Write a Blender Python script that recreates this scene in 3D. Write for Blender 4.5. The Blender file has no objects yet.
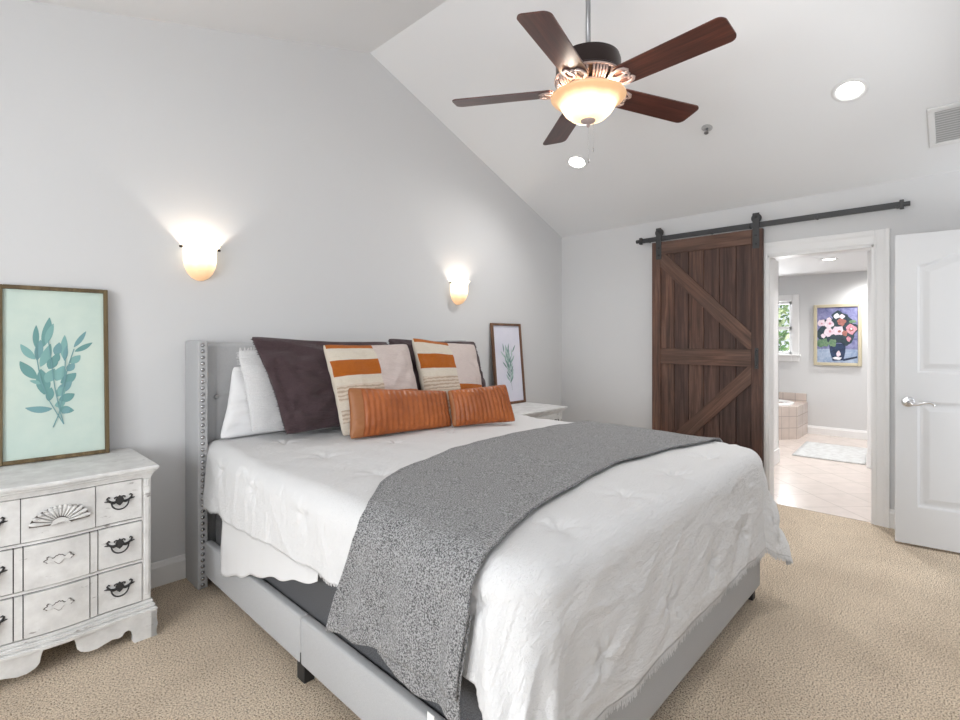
import bpy, bmesh, math, random
import numpy as np
from mathutils import Vector, Matrix, noise as mnoise

random.seed(7)
PI = math.pi
R = math.radians
SC = bpy.context.scene
COL = SC.collection

# ------------------------------------------------------------------ camera, world, lights, exposure
cam_d = bpy.data.cameras.new('camera')
cam = bpy.data.objects.new('camera', cam_d)
COL.objects.link(cam)
cam.location = (0, 0, 1.34)
cam.rotation_euler = (R(90), 0, -R(46.4))
cam_d.sensor_width = 36
cam_d.lens = 504.5 / 960 * 36
cam_d.shift_y = -20.6 / 960
cam_d.clip_start = 0.02
SC.camera = cam

w = bpy.data.worlds.new('sky')
SC.world = w
w.use_nodes = True
bg = w.node_tree.nodes['Background']
bg.inputs[0].default_value = (0.86, 0.93, 1.0, 1)
bg.inputs[1].default_value = 1.0

SC.view_settings.view_transform = 'Standard'
SC.view_settings.look = 'None'
SC.view_settings.gamma = 1
SC.view_settings.use_curve_mapping = False
SC.view_settings.exposure = 0.25
SC.cycles.max_bounces = 12
SC.cycles.diffuse_bounces = 7
SC.cycles.sample_clamp_indirect = 6
SC.cycles.caustics_reflective = False
SC.cycles.caustics_refractive = False


def area(name, loc, rot, sx, sy, power, col=(1, 1, 1)):
    d = bpy.data.lights.new(name, 'AREA')
    d.shape = 'RECTANGLE'
    d.size, d.size_y = sx, sy
    d.energy = power
    d.color = col
    o = bpy.data.objects.new(name, d)
    COL.objects.link(o)
    o.location = loc
    o.rotation_euler = rot
    return o


# added fill lights beyond the unseen bedroom walls, and daylight outside the bathroom window
DAY = (0.965, 0.985, 1.0)
area('ceiling_fill_front', (1.35, -1.90, 0.30), (R(136), 0, 0), 3.4, 1.2, 134, DAY)  # added lamp tilted up to brighten the ceiling
area('fill_left', (-2.05, 0.78, 1.40), (R(93), 0, -R(90)), 2.3, 1.3, 100, DAY)  # added fill through the made-up left windows
area('ceiling_fill_left', (-2.60, 0.78, 0.30), (R(138), 0, -R(90)), 2.4, 1.0, 26, DAY)  # second added up-tilted lamp for the ceiling, from the left
area('doorway_fill', (4.0, -1.70, 1.5), (R(104), 0, 0), 0.8, 1.6, 10, DAY)  # added fill through the doorway for the right side of the room
area('daylight_bath', (8.85, 2.25, 1.5), (R(90), 0, R(90)), 1.1, 0.9, 62, DAY)

# room numbers (metres; the viewer stands at x=y=0)
YA = 3.165          # headboard wall
XB = 4.62           # barn door wall
XD = -1.8           # unseen wall with added windows, left of the viewer
YC = -0.56          # wall behind the viewer
EAVE, RIDGE_X, RIDGE = 2.46, 2.143, 3.46
SL_R = (RIDGE - EAVE) / (XB - RIDGE_X)
SL_L = 0.283
EAVE_L = RIDGE - SL_L * (RIDGE_X - XD)


def ceil_z(x):
    return EAVE + SL_R * (XB - x) if x > RIDGE_X else RIDGE - SL_L * (RIDGE_X - x)


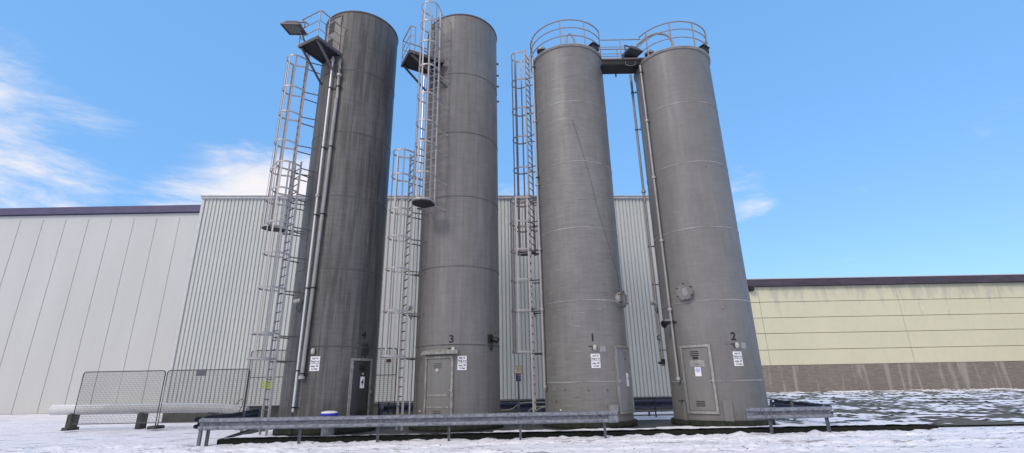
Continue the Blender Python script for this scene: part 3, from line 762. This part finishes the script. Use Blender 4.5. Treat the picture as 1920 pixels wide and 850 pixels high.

....

From the entries above, copy every line containing the word "objects".

■ WORKED ANSWER ■
Write a Blender Python script that recreates this scene in 3D. Write for Blender 4.5. The Blender file has no objects yet.
cam = bpy.data.objects.new('camera', cam_d)
COL.objects.link(cam)
    o = bpy.data.objects.new(name, d)
    COL.objects.link(o)